(What you should do) Quote only the lines from the top of the listing below down to and including the line with "R = math.radians".

┌─ Records for processing

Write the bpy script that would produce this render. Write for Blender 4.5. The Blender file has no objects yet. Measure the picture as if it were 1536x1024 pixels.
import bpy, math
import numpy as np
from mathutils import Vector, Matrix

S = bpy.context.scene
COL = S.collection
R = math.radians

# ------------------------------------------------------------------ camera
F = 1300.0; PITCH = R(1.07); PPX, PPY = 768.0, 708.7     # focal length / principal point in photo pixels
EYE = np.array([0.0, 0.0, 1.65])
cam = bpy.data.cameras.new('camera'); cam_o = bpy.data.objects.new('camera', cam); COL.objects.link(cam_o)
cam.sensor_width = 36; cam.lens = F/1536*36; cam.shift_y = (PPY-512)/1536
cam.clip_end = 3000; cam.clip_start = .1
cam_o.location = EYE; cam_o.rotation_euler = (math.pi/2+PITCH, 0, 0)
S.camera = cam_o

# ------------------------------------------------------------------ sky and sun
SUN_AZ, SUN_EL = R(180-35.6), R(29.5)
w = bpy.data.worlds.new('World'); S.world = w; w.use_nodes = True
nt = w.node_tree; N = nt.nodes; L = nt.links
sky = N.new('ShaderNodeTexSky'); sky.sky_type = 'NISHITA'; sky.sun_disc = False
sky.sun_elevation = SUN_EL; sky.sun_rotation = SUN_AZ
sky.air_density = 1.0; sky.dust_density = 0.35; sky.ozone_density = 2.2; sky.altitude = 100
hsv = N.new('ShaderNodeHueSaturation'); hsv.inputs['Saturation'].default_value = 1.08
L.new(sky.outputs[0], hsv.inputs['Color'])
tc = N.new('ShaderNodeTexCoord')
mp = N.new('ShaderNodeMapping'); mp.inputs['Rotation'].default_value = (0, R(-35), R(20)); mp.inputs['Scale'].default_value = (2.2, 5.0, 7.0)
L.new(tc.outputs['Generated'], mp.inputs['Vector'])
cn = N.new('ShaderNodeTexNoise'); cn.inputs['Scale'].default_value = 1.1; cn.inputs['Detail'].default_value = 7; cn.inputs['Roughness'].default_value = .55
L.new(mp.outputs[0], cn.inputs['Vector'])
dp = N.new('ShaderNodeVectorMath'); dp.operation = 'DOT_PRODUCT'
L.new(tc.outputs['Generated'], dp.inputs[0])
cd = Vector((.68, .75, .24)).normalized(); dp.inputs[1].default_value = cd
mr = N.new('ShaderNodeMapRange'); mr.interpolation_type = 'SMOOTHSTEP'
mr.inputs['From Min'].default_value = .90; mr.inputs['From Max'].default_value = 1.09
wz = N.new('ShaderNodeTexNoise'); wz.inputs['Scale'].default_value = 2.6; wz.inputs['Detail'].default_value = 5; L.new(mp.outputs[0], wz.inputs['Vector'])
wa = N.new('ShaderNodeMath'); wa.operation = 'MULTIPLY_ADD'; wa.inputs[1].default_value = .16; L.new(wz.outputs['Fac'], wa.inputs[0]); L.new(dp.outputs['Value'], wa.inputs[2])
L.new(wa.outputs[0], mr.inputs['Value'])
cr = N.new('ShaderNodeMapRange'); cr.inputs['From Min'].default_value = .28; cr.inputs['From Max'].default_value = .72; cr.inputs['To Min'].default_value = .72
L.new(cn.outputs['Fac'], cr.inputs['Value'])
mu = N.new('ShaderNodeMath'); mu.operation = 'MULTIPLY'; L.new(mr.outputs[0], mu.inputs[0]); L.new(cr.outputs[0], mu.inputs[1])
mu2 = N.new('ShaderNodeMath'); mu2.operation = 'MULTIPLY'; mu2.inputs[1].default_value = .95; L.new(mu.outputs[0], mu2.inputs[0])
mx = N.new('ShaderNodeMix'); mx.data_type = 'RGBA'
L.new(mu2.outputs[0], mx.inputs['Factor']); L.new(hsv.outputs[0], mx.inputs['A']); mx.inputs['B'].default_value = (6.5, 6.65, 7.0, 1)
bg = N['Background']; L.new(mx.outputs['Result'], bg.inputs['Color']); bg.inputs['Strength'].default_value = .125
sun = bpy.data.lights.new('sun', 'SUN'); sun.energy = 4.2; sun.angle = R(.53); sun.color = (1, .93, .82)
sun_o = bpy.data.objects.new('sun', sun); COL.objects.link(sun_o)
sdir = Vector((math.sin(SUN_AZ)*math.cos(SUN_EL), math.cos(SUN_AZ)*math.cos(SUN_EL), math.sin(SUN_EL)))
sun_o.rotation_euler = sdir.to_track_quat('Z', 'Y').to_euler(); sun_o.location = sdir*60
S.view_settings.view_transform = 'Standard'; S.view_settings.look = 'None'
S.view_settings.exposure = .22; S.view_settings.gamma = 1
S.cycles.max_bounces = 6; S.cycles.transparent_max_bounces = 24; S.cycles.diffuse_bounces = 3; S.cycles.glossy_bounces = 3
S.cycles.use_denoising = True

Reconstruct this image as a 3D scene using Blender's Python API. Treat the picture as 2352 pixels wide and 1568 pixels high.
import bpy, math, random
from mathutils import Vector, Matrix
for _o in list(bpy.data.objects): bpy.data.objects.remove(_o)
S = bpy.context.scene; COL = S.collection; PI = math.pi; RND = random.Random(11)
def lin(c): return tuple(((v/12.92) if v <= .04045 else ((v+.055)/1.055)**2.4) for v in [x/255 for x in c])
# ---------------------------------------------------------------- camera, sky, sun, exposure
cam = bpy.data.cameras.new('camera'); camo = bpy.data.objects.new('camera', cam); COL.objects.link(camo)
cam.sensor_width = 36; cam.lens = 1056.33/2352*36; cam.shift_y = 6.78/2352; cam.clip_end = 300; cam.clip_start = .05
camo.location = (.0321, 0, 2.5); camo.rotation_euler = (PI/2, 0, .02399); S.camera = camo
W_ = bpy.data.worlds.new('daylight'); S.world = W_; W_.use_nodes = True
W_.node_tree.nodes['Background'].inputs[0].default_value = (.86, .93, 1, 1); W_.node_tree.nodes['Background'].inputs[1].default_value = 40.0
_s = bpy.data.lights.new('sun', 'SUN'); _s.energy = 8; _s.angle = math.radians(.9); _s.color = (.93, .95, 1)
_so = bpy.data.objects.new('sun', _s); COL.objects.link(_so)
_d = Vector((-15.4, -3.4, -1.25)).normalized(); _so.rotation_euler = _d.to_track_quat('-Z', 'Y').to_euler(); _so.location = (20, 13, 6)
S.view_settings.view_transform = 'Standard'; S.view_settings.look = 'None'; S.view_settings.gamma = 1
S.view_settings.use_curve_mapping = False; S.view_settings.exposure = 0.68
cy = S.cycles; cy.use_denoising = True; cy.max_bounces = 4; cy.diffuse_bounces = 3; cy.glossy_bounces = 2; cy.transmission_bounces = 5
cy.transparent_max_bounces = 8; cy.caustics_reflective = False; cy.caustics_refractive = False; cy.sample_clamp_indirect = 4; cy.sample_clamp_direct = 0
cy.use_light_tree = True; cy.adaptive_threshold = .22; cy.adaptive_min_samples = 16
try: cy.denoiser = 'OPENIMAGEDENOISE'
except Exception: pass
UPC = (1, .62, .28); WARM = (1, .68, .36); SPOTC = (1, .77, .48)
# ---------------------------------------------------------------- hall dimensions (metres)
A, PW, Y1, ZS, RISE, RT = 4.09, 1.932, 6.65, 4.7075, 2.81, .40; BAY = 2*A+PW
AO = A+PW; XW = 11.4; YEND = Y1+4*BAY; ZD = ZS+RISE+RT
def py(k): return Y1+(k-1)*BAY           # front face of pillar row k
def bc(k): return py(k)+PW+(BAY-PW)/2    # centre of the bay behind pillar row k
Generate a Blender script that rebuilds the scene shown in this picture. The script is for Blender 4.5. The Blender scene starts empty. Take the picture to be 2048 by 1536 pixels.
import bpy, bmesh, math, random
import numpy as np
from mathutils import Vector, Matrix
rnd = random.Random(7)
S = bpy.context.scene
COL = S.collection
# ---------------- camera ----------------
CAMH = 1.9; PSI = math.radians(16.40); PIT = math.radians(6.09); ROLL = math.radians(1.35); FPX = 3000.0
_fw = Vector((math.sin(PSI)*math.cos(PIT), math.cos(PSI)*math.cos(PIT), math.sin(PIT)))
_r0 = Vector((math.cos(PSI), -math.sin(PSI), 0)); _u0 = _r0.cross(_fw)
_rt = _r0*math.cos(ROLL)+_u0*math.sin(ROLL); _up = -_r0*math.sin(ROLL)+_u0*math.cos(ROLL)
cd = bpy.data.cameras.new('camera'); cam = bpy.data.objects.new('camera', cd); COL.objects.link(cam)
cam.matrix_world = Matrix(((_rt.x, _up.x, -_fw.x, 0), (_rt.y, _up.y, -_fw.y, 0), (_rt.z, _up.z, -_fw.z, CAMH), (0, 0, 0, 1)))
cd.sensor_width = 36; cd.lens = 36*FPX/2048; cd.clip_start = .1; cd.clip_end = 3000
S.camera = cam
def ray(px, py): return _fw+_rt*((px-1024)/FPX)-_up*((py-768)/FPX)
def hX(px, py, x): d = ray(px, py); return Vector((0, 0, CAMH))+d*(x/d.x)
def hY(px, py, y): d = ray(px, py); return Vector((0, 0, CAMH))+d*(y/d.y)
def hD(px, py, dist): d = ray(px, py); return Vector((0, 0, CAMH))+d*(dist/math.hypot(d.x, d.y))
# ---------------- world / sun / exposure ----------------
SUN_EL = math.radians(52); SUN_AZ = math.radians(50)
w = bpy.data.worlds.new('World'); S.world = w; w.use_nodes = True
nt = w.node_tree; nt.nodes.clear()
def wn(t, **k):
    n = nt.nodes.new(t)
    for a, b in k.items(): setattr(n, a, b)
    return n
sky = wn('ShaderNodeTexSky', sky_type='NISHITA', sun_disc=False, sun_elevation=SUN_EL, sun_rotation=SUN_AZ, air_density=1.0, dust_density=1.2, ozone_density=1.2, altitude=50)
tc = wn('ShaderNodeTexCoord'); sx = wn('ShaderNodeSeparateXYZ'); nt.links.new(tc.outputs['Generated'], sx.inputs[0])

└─

(Task response)
Write the bpy script that would produce this render. Write for Blender 4.5. The Blender file has no objects yet. Measure the picture as if it were 1536x1024 pixels.
import bpy, math
import numpy as np
from mathutils import Vector, Matrix

S = bpy.context.scene
COL = S.collection
R = math.radians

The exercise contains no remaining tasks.